Monday, August 02, 2010

Bananas


Laser sailors eat bananas.

Or at least Laser sailors should eat bananas, according to an article by Evan Lewis H.B.KIN., CSCS, CK in the latest issue of our class magazine The Laser Sailor.

(I have no idea what all those letters after Evan's name mean, but I am impressed by them.)

The article is titled 10 Power Foods to Boost Performance This Summer. Wow! That's what I need. Power foods. Some of them don't sound very appetizing though. Quinoa. What the hell is that? Tillerwoman tells me it is pronounced Keen Wah. Tillerwoman knows about that kind of stuff. It's a seed, apparently.

As well as other unappealing "power foods" such as flax seed (ugh), Evan recommends bananas. "Great nutritional value... mix of complex and simple carbohydrates that provide both rapid and sustained energy..."
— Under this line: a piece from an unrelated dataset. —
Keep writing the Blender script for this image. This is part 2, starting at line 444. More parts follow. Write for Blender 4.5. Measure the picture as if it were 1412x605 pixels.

I like bananas. I eat a lot of bananas. I usually take a banana or two with me when I go sailing and eat them before and/or after sailing. I have even seen Laser sailors with a couple of bananas duct-taped to their mast so that they can eat them between races. But some sailors are superstitious about bananas on a boat.

My father hated bananas. He wouldn't touch them. When I asked him why, he explained that it was because, when he was in West Africa during World War II, he saw (and smelled) huge piles of bananas rotting on the beaches, and for ever after the sight of a banana nauseated him.

Evan Lewis H.B.KIN., CSCS, CK says that "bananas are an excellent source of potassium, which is an electrolyte needed for proper muscle function that is lost in sweat."

Hmmm. I sweat a lot. I am a prolific sweater. I am an embarrassingly prolific sweater.

Whenever I partake in any vigorous exercise the sweat pours out of me. Even standing outside an a moderately warm day can stimulate my sweat glands into hyper-action.

Earlier this year I joined a running club and started doing their weekly five mile runs on Thursday evenings. Part of the attraction, I admit, was the prospect of beer and pizza after the runs. I was really looking forward to hanging out with other old geezer runners over beer and pizza.


The first week I did the run and went to the pub for beer and pizza. I was sweating. I was sweating a lot. I couldn't stop sweating. I sat in the pub chatting over beer and pizza to the other old geezers while desperately mopping up sweat and trying not to drip too much sweat in my beer and on my pizza and on the other old geezers. It was awful. Even thirty minutes after the run I was still sweating profusely. Not one of the other old geezers was sweating like me. I am an outlier on the "propensity to sweat" scale.

So now I still do the runs but I skip the trip to the pub. Instead I just sit on a towel and sweat in the car on the drive home with the AC on full blast.

Where was I? Where am I?

Oh yes. Bananas. Potassium.

I figure that if I sweat out a lot of potassium then it's a good thing that bananas are an excellent source of potassium. After all, I certainly need some of that "proper muscle function" that Evan writes about. A lot of my problems sailing a Laser are caused by lack of proper muscle function.


I like bananas. I eat a lot of bananas.

Laser sailors, "Eat bananas."

4 comments:

Pat said...

Eating bananas on board your Laser, would however create some interesting issues.

O Docker said...

Here I am reading this while finishing up my morning bananas.

I got hooked on bananas (get it?) when I started riding a bike a lot. That was in the days before miracle gels and power bars, when all bike riders ate bananas - for the reasons that you and Evan Lewis H.B.KIN., CSCS, CK mention.

I've always thought of the banana as nature's cartoon fruit. The shape, the color, the funny wrapper are all a joke, I think.

I have the feeling that the banana was designed by someone in marketing and not by whoever designed all of the other fruits.

Baydog said...

It would be cool if you could make it so that every day, the bananas in that picture would get a little riper, until a week later, they'd be completely rotten :)

Carol Anne said...

Quinoa and flax are both good for the digestion and much better than refined flours. I like the substance they add to homemade bread -- such bread will stand up to heavy, messy, gooey things piled on it, and the flavor of the bread is also rich and nutty.

However, for being good for you and also enjoyable to eat, it's hard to beat bananas. It's just a good idea for the crewperson on the boat who has been put in charge of safety issues not to toss a banana peel into the cabin in such a way that it comes to rest at the foot of the companionway.

Fortunately, Laser sailors don't have to deal with companionways.